Probably your best post since I've been in this thread... and it's not a hard argument to make.
Anti-gun-rights (1): Limiting the magazine capacity
might cause them to reload and be stopped during reload.
Pro-gun-rights (1): Limiting the magazine capacity
might cause a defensive shooter to have to reload and be killed while reloading.
Anti-gun-rights (2): Limiting the magazine capacity
might cause them to reload and be stopped during reload, preventing (arbitrary educated guess here) 10% more deaths than with a high-cap-mag in mass-shootings that result in less than 1% of US murders saving less that 0.1% of murders.
Pro-gun-rights (2): Limiting the magazine capacity
might cause them to reload and be stopped during reload, preventing (arbitrary educated guess here) 10% more deaths than with a high-cap-mag in home defense shootings that could result in less than (arbitrary guess of) 0.1% increase of successful home defense shootings.
Point being (as said before) that high cap mags save and cost lives. Which is more? Nobody can get accurate enough stats to make a good argument either way. What is the savings / cost of having to carry multiple low-cap mags vs the life savings / cost of allowing them?
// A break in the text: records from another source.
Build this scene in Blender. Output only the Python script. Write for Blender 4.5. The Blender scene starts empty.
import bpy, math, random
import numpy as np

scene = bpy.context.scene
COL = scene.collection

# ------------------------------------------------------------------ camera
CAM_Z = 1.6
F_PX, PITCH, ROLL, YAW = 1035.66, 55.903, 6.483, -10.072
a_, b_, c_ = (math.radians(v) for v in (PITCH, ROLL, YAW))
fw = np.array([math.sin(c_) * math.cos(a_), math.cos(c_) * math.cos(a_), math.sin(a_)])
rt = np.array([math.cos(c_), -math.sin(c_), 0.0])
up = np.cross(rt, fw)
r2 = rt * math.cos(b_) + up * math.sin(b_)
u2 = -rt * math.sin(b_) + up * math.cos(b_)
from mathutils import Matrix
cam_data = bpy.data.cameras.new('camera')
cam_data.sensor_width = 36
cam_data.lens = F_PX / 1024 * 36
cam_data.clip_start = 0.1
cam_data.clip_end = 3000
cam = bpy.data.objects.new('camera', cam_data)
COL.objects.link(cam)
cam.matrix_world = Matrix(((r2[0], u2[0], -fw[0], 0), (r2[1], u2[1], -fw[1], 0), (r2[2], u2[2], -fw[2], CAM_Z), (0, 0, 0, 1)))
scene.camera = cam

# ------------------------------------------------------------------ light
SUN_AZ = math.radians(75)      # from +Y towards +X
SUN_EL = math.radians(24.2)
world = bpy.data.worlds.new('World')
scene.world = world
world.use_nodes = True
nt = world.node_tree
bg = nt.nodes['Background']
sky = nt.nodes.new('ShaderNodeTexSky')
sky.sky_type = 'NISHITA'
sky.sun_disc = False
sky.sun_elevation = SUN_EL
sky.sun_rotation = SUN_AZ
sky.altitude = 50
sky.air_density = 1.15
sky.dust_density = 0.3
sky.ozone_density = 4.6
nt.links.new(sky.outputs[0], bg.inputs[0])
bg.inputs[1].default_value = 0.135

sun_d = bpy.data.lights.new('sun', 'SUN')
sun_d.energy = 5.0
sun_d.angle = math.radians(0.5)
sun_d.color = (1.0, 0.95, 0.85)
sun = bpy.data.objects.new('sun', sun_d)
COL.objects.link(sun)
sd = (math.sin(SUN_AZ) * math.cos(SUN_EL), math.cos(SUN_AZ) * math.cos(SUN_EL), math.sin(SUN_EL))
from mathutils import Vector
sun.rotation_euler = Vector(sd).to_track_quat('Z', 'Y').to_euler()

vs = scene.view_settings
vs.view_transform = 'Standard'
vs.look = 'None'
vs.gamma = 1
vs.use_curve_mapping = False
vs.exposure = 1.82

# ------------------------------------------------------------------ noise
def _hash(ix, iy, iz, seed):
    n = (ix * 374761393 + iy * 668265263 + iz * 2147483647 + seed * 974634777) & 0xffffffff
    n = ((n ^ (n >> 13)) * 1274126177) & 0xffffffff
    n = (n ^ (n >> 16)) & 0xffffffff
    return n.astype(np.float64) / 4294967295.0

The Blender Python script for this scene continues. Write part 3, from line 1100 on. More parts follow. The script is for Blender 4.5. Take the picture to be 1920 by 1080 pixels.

Negligible. What is the cost of allowing the federal government to get their fingers deeper into restricting individual freedoms (pick your favorite Amendment - any one... speech, search and seizure, imminent domain)? I'm against more government control since there is not a convincing argument for or against magazine capacity limits. End of my discussion on the topic unless a better argument can be made.